> DATA SEGMENT
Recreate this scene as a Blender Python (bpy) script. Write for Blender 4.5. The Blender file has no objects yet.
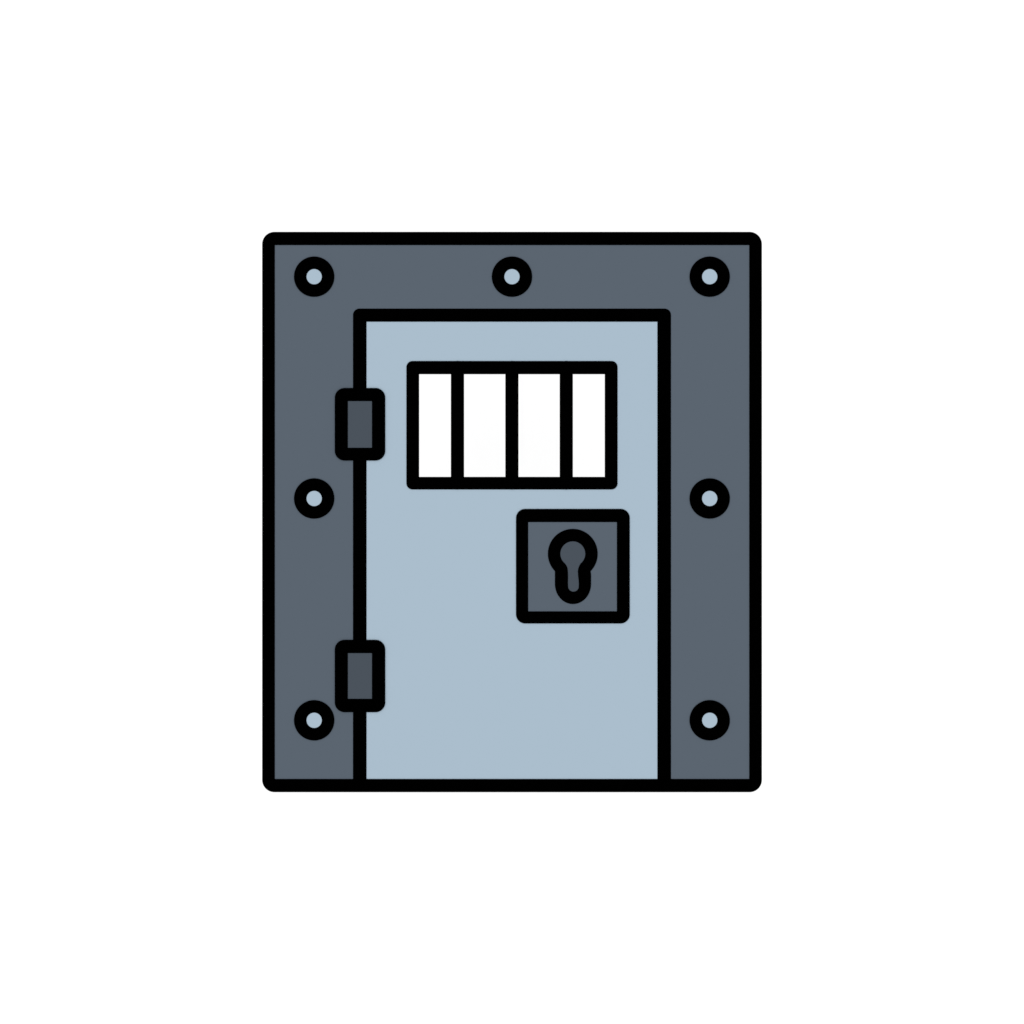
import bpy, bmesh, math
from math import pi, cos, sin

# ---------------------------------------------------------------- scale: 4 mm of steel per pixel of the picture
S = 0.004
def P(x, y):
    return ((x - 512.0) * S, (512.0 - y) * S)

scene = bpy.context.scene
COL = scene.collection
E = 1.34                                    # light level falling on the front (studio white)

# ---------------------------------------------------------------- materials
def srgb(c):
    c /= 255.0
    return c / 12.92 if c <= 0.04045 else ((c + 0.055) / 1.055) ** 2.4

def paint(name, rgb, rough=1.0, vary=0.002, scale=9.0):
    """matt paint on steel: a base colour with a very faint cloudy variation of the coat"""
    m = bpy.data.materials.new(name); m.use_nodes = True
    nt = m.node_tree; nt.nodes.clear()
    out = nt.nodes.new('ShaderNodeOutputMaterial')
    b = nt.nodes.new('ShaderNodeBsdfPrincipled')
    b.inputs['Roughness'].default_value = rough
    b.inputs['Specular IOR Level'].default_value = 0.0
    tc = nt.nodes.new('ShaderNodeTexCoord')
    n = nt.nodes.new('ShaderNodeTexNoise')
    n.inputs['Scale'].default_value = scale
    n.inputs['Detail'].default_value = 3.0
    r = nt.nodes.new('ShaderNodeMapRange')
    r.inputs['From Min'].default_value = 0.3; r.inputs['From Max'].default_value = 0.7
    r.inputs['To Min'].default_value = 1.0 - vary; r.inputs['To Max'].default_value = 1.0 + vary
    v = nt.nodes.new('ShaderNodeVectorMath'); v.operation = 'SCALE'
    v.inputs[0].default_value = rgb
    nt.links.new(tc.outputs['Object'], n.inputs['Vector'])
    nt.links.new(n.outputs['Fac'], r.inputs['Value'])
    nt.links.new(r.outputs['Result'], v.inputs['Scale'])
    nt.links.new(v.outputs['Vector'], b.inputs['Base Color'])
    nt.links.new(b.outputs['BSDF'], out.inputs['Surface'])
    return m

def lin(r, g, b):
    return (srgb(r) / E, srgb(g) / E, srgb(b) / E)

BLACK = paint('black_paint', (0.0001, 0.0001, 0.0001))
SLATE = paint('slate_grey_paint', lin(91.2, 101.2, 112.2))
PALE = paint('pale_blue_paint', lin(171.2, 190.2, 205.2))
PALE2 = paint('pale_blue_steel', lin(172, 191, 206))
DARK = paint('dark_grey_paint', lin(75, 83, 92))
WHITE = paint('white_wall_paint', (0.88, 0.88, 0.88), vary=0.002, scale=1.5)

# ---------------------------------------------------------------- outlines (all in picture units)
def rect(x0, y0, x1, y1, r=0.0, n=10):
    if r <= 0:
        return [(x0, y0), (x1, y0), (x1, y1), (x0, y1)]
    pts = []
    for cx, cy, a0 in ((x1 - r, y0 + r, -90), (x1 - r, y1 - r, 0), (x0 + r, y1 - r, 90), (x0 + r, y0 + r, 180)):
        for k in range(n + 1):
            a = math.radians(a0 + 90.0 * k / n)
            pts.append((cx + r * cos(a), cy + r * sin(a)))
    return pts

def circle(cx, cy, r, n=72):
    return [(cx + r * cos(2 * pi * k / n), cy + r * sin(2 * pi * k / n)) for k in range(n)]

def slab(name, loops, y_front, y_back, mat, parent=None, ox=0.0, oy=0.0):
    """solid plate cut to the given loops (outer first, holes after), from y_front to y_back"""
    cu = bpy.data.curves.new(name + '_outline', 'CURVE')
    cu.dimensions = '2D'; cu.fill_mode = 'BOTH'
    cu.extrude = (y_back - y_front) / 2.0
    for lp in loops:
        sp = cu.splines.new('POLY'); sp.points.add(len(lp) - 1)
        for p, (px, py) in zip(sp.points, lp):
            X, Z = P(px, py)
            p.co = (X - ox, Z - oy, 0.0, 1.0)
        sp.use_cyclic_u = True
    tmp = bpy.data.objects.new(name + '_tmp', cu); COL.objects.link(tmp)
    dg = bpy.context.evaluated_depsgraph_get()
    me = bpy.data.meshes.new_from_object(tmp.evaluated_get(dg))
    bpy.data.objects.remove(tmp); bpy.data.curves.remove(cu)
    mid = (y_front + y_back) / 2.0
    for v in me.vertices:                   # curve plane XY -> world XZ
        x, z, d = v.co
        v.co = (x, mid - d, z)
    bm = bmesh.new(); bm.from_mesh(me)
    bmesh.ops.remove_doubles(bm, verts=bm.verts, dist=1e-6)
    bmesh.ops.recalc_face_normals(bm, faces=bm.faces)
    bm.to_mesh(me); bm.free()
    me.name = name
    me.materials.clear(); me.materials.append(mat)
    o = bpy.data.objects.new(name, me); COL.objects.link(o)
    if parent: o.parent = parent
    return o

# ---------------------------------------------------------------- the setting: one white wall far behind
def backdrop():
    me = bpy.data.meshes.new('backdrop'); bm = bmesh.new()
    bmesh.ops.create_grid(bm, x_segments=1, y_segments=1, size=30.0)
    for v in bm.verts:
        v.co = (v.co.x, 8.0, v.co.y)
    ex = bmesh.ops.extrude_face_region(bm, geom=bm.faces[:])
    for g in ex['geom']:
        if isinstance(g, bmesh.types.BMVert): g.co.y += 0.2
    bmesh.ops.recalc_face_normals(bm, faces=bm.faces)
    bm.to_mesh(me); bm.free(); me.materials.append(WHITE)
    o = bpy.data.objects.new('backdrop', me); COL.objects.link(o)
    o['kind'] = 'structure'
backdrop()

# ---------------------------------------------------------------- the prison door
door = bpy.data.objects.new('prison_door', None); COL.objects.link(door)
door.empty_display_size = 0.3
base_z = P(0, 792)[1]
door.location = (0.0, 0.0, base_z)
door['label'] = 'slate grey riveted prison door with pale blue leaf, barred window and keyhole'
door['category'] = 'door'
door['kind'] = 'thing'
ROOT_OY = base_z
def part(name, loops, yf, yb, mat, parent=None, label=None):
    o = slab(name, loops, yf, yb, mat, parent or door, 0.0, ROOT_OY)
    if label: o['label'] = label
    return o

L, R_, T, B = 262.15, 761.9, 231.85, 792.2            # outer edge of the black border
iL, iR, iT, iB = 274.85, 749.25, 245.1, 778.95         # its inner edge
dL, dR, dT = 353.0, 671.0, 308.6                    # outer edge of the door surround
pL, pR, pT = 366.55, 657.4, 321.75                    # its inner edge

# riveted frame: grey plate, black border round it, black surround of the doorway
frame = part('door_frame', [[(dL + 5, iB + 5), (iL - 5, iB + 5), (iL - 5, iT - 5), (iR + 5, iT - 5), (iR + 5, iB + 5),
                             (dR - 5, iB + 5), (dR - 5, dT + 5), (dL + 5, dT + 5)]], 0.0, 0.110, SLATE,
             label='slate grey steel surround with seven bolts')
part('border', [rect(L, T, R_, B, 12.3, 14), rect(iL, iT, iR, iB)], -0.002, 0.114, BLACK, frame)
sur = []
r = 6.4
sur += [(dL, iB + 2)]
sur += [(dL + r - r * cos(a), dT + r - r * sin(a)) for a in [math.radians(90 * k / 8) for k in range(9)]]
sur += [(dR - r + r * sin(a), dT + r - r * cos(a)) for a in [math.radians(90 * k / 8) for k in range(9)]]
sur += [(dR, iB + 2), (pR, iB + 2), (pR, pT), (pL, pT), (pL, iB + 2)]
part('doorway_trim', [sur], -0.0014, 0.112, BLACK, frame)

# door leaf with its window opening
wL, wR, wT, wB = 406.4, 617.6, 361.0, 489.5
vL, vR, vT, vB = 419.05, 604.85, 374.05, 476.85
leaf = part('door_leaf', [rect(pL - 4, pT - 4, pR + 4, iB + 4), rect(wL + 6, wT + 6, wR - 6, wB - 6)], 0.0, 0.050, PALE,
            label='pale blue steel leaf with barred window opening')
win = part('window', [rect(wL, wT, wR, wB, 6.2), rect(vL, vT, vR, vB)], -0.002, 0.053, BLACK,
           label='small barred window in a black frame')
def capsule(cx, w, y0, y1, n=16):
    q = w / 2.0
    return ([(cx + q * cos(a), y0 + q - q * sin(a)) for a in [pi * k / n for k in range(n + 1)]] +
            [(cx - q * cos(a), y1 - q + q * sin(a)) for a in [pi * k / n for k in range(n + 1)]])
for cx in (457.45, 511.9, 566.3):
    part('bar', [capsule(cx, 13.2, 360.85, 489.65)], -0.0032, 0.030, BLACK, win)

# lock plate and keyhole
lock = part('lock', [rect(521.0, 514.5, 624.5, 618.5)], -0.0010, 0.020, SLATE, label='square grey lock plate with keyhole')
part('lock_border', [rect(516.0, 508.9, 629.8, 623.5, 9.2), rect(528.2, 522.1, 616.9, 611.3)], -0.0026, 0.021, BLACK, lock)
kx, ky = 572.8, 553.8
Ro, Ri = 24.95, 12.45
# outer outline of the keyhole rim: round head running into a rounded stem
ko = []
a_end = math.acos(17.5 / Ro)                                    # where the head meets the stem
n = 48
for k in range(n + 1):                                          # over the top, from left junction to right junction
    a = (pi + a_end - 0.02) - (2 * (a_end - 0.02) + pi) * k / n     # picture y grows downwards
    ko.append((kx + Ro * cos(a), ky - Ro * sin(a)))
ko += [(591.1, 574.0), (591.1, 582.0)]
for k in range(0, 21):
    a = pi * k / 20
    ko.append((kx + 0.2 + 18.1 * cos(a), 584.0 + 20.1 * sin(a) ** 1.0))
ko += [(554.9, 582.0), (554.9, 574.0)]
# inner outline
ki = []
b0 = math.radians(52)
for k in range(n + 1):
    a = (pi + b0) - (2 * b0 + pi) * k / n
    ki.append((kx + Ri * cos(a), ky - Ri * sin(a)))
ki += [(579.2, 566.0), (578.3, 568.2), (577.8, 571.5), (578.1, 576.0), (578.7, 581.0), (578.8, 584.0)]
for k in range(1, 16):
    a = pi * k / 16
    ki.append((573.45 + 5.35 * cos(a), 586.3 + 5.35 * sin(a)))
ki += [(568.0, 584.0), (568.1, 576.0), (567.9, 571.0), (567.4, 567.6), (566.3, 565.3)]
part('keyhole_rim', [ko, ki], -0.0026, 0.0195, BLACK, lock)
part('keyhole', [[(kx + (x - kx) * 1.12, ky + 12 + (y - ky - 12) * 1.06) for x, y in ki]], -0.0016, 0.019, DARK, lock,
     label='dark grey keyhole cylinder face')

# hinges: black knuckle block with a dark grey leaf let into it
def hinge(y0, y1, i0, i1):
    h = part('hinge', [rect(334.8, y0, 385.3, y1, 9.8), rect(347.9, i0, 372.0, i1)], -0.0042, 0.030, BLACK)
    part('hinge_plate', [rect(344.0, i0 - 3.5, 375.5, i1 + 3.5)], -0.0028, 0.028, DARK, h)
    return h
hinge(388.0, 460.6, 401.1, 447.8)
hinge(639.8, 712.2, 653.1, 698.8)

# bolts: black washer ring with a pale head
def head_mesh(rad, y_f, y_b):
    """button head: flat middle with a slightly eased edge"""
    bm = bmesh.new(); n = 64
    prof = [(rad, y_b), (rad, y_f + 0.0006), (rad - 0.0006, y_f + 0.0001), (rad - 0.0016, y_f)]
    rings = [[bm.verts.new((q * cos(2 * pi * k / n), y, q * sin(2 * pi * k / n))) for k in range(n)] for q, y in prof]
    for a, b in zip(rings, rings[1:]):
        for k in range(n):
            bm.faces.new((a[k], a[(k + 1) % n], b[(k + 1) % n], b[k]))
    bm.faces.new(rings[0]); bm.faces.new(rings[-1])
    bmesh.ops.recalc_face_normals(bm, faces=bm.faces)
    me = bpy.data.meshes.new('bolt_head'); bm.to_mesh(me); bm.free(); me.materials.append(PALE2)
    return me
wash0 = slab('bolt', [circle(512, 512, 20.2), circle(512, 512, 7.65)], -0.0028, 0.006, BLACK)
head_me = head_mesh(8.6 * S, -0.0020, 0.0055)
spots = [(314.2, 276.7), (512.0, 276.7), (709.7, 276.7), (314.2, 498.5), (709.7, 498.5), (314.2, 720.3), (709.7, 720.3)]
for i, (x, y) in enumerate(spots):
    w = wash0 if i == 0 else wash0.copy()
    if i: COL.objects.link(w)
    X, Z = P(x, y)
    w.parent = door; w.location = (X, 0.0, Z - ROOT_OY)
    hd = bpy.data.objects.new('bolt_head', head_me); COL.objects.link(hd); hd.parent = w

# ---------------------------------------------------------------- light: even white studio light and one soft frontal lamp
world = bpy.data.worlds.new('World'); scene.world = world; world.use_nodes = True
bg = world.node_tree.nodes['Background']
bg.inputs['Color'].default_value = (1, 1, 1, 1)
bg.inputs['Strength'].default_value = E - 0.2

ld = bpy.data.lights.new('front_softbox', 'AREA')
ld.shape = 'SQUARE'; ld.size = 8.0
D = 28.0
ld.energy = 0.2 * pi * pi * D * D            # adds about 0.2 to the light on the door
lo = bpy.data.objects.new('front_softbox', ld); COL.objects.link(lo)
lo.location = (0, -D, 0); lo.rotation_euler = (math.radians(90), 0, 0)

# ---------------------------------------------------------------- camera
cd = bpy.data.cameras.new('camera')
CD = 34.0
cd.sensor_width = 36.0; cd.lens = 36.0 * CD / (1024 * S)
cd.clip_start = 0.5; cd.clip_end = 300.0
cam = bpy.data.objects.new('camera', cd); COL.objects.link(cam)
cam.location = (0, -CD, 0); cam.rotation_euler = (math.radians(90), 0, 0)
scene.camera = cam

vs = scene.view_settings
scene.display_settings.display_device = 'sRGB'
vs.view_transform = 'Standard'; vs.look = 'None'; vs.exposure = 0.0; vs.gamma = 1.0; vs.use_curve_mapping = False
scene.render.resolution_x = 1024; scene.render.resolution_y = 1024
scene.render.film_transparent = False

> EXERCISE BRIEF
Exactly reproduce the run of lines from the start of the listing through the line with "return (srgb(r) /", inclusive; pictures are not copied.

> EXERCISE ANSWER
Recreate this scene as a Blender Python (bpy) script. Write for Blender 4.5. The Blender file has no objects yet.
import bpy, bmesh, math
from math import pi, cos, sin

# ---------------------------------------------------------------- scale: 4 mm of steel per pixel of the picture
S = 0.004
def P(x, y):
    return ((x - 512.0) * S, (512.0 - y) * S)

scene = bpy.context.scene
COL = scene.collection
E = 1.34                                    # light level falling on the front (studio white)

# ---------------------------------------------------------------- materials
def srgb(c):
    c /= 255.0
    return c / 12.92 if c <= 0.04045 else ((c + 0.055) / 1.055) ** 2.4

def paint(name, rgb, rough=1.0, vary=0.002, scale=9.0):
    """matt paint on steel: a base colour with a very faint cloudy variation of the coat"""
    m = bpy.data.materials.new(name); m.use_nodes = True
    nt = m.node_tree; nt.nodes.clear()
    out = nt.nodes.new('ShaderNodeOutputMaterial')
    b = nt.nodes.new('ShaderNodeBsdfPrincipled')
    b.inputs['Roughness'].default_value = rough
    b.inputs['Specular IOR Level'].default_value = 0.0
    tc = nt.nodes.new('ShaderNodeTexCoord')
    n = nt.nodes.new('ShaderNodeTexNoise')
    n.inputs['Scale'].default_value = scale
    n.inputs['Detail'].default_value = 3.0
    r = nt.nodes.new('ShaderNodeMapRange')
    r.inputs['From Min'].default_value = 0.3; r.inputs['From Max'].default_value = 0.7
    r.inputs['To Min'].default_value = 1.0 - vary; r.inputs['To Max'].default_value = 1.0 + vary
    v = nt.nodes.new('ShaderNodeVectorMath'); v.operation = 'SCALE'
    v.inputs[0].default_value = rgb
    nt.links.new(tc.outputs['Object'], n.inputs['Vector'])
    nt.links.new(n.outputs['Fac'], r.inputs['Value'])
    nt.links.new(r.outputs['Result'], v.inputs['Scale'])
    nt.links.new(v.outputs['Vector'], b.inputs['Base Color'])
    nt.links.new(b.outputs['BSDF'], out.inputs['Surface'])
    return m

def lin(r, g, b):
    return (srgb(r) / E, srgb(g) / E, srgb(b) / E)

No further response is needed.